Wilson and His Peacemakers: American Diplomacy at the Paris Peace Conference, 1919

By Arthur Walworth | Go to book overview

1

The Battle of the Peace Begins

In Paris, after the end of the last year of France's epic struggle for survival, the Seine was in flood and a damp chill clung to the earth. The venerable city, long accustomed to high affairs of state, looked to the future with hope but also with many fears. In the first week of 1919 the process of peacemaking seemed to be retrogressing. President Wilson was wooing the Italian people; Prime Minister Lloyd George was in London, meeting political challenges; and Georges Clemenceau complained to President Poincaré that the peace conference was becoming more of a myth each day. 1.

The French government had placed the Murat Palace, which had been the residence of Napoleon's marshal, at the disposal of the president of the United States.
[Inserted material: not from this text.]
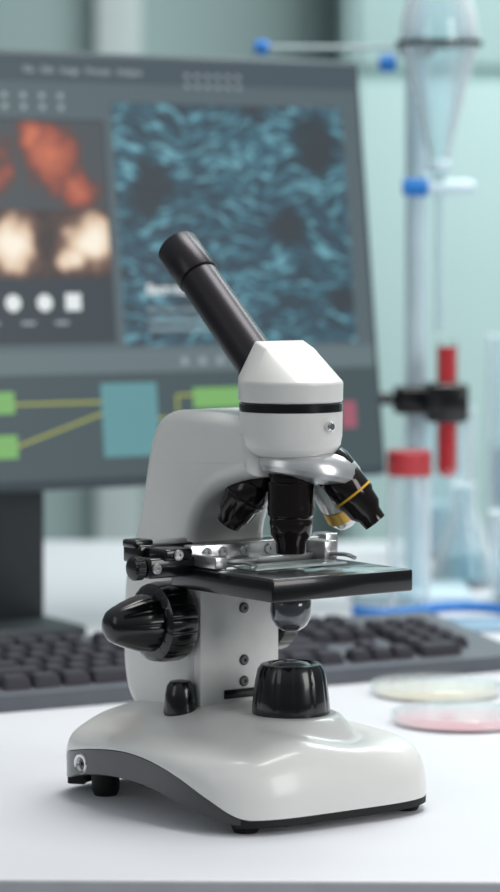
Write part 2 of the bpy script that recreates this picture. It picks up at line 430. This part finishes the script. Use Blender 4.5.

There, enjoying privacy behind high garden walls with sentry boxes at an entrance guarded by French soldiers, Woodrow Wilson was remote from the masses of people to whom he wished to bring peace. In a bedroom decorated in green, spotted with the golden bees of the First French Empire, the American democrat sat at a Napoleonic writing table to work out the charter of a new world.

Living with the Wilsons in this relic of imperial grandeur was Dr. Cary T. Grayson. This Navy physician would be constantly at the side of the president and, dressed in his admiral's uniform, would on occasion act as an aide. He vigilantly guarded Wilson against fatigue and vetoed every plan for him to work amidst the hubbub at the Hôtel Crillon, where the American Commission to Negotiate Peace had its headquarters. Two days of complete rest were ordered at the beginning of January so that the president might recuperate after strenuous journeys to England and to Italy. 2.

The four American plenipotentiaries who with the president made up the American Commission to Negotiate Peace (ACTNP) took up residence in the Crillon. Three of the men—Secretary of State Robert Lansing, General Tasker H. Bliss, and Henry White—were lodged on the floor immediately above the entresol, in rooms ornate with tapestry, mirrors, and gilding. On the story above, where Admiral William S. Benson, the military attachés, and the advisers on economic matters had their quarters, Navy yeomen stood guard before a door that led to the inner sanctum of Colonel Edward M. House. This seat of authority became known as "upstairs." 3.

The president gave House few explicit instructions. The Texan "colonel," an intimate friend and counselor for eight years past, could be useful only so long as

____________________
1.
Raymond Poincaré, Au Service de la France, vol. 11, p. 47.
2.
Charles Swem and Charles C. Wagner to the author. Walworth, America's Moment: 1918, pp. 146-153, 166-170. Charles T. Thompson, The Peace Conference Day by Day, p. 83.
3.
House's staff numbered thirty-two, more than twice the size of that of any other American commissioner. It served the entire delegation, House diary, January 7, 1919. On the personnel of the American Commission, see Walworth, pp. 121-124.